TIME, THE DESTROYER OF WORLDS

Christopher Nolan favorise les narrations éclatées - et le film témoigne une fois de plus d'une véritable science du montage parallèle, l'écriture et la mise en scène appuyant la force des événements au travers de cette simultanéité - et pour cause, son obsession majeure semble être le dialogue entre les temporalités, entre passé et présent. C'est pourquoi ses films sont faits de flashbacks et d'allers-retours dans le temps, parce que le passé informe le présent, parce que, comme il est dit dans Batman Begins, memory is poison, la mémoire est traître, la mémoire est moteur de nos actions. L'obsession de vengeance de ses personnages est mû par ces souvenirs qui les hantent. Dans Inception, Nolan avait carrément diégétisé cet aspect en faisant de la mémoire un fantôme capable de se manifester, de prendre une forme physique.

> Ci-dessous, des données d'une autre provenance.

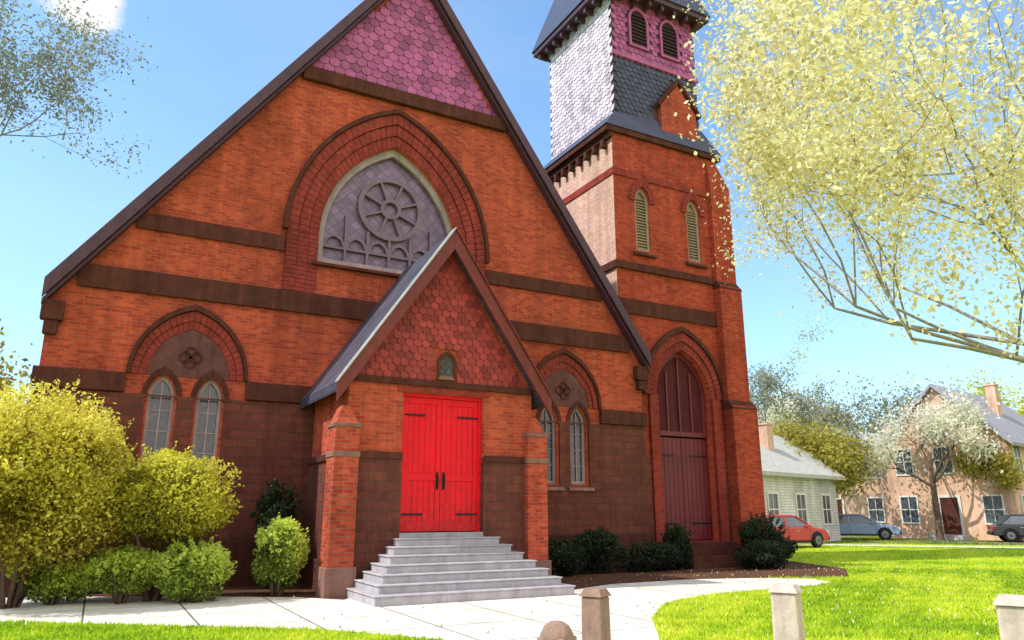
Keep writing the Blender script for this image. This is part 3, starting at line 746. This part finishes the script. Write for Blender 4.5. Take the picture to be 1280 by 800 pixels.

Ici, il est à nouveau question de fantôme et Nolan diégétise une fois de plus ce dialogue entre passé et présent, d'une autre manière, dans cette sempiternelle quête pour corriger le passé, de rattraper le temps perdu, ce temps qui passe trop vite (la relativité du temps joue également un rôle comme dans Inception). "Devenir parent affine incroyablement votre rapport au temps et au temps qui passe. Il y a ce désir désespéré de s'accrocher à des moments alors que vos enfants grandissent". Tout le cœur du film est contenu dans cette citation de Christopher Nolan.

AINSI PARLAIT CHRISTOPHOUSTRA

Le film a une facture narrative très classique mais peut se faire relativement peu user-friendly dans le temps qu'il prend pour traiter ses thèmes et détourner le principe de set-piece. On ne peut nier un léger ventre mou mais on reste fasciné tout le long par ce voyage interstellaire, avec son parti-pris encore plus jusqu'au-boutiste que Gravity sur le son et ses designs galactiques conçus à partir d'équations scientifiques authentiques. Il faut voir ce passage auprès de Saturne et les choix inattendus de la bande sonore. Soit dit en passant, Hans Zimmer n'avait pas menti. Sa partition pour Interstellar change complètement de ces précédentes collaborations avec Nolan. L'artiste confère toute sa majesté au film en troquant les cordes pour l'orgue d'église, confinant l'expérience au divin. Parce que le divin, lui, est complètement absent de ce film célébrant la science et la rationalité. Et l'Homme. Seul capable de se sauver. Mais derrière l'aspect cérébral se cache une expérience sensorielle. Les "scènes d'action" à proprement parler sont rares mais on retiendra toutefois cette séquence d'amarrage absolument incroyable, en partie grâce à la musique tonitruante qui d'un coup explose avec des coups de synthé '80s devant davantage à Tangerine Dream qu'autre chose. Des frissons. Des frissons, des larmes, des idées. La conciliation du métaphysique avec la physique quantique, la conviction qui traverse les générations, se transmet de pères en filles, assure la pérennité de l'Humanité. Brutalement honnête, empreint d'une certaine noirceur dans sa tristesse néanmoins contrebalancée par cette rage optimiste lancinante, au même titre que le poème de Dylan Thomas (un peu trop souvent) rabâché tout le long, Interstellar est d'une densité et d'une beauté, dans le fond comme dans la forme, absolument terrassantes.